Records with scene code
[START]

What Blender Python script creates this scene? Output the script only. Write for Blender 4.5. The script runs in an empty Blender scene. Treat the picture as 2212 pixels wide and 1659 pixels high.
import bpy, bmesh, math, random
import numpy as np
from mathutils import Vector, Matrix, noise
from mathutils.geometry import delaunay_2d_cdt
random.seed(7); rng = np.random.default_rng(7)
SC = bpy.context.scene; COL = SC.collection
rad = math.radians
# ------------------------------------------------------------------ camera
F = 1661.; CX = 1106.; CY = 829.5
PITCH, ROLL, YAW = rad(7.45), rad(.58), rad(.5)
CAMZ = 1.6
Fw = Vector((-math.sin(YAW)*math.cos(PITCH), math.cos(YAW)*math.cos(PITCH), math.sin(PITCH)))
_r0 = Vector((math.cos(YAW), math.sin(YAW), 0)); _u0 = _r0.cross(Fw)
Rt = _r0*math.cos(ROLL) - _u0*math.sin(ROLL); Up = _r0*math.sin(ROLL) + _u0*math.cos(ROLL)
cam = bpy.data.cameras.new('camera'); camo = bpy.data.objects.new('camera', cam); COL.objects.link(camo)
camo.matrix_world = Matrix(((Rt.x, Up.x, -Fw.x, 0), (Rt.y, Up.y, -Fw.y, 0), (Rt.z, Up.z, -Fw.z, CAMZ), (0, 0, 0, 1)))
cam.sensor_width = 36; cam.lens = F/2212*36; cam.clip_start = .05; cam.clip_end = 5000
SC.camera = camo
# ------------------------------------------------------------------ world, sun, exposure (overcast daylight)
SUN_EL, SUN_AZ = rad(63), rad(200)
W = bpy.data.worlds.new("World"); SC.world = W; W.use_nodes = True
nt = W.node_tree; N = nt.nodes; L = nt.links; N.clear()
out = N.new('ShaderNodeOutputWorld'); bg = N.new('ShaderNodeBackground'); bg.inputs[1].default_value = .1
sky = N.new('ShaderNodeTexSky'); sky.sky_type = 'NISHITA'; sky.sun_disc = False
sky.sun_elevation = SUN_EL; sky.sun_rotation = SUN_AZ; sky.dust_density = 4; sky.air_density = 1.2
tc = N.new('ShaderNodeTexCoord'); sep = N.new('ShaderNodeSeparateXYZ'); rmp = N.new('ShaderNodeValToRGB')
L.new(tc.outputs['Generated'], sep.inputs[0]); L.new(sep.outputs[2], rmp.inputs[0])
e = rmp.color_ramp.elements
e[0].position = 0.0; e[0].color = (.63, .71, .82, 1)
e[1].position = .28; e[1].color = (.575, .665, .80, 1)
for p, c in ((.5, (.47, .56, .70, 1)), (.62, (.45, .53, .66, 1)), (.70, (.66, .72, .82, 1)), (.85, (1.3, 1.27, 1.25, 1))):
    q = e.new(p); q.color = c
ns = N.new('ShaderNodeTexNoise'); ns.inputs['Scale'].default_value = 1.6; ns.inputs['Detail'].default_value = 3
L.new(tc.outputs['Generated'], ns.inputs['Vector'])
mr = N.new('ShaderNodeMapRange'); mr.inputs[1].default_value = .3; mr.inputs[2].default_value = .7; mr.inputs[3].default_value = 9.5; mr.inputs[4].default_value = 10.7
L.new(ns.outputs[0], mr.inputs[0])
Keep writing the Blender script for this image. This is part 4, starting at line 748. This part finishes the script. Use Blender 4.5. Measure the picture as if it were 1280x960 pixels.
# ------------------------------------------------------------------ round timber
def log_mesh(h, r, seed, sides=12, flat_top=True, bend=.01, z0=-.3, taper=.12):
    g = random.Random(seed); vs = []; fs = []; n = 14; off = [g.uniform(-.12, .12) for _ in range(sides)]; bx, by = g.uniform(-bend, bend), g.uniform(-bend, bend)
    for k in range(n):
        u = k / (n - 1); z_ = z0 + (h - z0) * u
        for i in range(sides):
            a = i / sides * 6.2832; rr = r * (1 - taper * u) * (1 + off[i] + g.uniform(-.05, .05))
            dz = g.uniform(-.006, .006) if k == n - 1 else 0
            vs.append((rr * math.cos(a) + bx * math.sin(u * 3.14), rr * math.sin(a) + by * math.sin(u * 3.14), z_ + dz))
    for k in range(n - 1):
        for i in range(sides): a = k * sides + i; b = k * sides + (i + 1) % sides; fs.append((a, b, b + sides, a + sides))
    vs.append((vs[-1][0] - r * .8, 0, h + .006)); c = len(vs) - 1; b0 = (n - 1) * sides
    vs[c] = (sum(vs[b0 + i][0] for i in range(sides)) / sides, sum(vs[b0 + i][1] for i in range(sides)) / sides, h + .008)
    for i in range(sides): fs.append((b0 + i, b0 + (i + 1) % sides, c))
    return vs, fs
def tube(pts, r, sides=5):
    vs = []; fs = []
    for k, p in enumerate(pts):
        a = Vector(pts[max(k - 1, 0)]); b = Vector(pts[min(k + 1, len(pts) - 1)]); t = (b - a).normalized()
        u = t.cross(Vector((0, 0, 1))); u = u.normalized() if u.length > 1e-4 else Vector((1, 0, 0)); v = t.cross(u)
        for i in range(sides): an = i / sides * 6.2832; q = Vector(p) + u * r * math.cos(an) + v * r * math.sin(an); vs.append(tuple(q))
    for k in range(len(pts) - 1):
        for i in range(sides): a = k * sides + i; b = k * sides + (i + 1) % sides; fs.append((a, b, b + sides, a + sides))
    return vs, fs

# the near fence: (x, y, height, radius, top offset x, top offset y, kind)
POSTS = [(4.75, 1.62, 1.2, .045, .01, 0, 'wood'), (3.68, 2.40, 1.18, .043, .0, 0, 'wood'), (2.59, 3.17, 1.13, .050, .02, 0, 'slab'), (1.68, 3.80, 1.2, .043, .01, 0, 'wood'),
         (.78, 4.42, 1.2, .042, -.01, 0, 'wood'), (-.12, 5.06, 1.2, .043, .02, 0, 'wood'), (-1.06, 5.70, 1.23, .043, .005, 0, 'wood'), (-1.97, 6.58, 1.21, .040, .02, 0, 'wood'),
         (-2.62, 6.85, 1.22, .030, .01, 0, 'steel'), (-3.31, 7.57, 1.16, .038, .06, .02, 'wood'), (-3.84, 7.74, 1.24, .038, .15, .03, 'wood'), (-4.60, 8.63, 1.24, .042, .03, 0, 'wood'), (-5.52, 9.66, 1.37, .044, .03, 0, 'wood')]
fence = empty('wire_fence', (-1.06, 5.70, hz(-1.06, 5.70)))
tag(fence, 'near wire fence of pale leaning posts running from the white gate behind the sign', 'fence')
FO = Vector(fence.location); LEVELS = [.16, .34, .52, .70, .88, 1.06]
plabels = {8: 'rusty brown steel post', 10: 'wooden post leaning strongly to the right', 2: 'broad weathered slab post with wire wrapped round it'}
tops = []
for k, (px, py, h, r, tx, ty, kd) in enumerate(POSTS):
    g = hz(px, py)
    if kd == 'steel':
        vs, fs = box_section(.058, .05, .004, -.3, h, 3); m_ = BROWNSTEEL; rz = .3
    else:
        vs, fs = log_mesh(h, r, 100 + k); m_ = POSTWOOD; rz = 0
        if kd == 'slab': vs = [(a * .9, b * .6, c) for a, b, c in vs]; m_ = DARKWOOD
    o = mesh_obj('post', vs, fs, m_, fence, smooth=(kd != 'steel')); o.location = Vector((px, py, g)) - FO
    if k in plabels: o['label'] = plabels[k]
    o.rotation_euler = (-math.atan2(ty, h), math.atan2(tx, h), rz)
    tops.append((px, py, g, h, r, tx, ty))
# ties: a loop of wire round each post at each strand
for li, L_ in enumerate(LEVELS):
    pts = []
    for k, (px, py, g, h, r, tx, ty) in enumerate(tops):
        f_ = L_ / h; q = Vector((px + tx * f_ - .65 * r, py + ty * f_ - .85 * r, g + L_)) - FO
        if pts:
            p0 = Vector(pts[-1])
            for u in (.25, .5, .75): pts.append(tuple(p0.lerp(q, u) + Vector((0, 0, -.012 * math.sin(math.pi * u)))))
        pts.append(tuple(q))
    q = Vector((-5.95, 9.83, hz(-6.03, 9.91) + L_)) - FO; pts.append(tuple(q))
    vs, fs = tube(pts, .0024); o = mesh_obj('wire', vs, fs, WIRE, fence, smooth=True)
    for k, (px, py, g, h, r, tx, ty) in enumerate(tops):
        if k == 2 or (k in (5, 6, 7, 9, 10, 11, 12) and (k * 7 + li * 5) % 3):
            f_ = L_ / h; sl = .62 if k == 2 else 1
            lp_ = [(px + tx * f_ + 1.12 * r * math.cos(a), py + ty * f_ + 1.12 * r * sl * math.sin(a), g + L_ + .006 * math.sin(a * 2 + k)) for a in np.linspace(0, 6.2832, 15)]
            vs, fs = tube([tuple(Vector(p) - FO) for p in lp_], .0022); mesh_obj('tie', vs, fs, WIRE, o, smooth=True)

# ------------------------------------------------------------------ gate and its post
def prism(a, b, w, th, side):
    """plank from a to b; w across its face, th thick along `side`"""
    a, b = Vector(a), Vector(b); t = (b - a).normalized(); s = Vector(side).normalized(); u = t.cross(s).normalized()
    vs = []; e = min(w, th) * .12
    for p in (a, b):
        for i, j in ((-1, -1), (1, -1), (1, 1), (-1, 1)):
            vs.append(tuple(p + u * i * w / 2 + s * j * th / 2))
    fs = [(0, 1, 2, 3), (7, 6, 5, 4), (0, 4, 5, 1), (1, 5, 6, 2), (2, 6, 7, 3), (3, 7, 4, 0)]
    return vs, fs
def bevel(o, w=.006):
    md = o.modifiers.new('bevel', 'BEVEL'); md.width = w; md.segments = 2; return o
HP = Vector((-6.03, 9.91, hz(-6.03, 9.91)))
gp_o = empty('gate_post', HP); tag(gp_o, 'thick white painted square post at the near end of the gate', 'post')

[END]

◆ **Written instruction**: Pick out each line above that includes "this" and show it.

◆ **Finished exercise**:
What Blender Python script creates this scene? Output the script only. Write for Blender 4.5. The script runs in an empty Blender scene. Treat the picture as 2212 pixels wide and 1659 pixels high.
Keep writing the Blender script for this image. This is part 4, starting at line 748. This part finishes the script. Use Blender 4.5. Measure the picture as if it were 1280x960 pixels.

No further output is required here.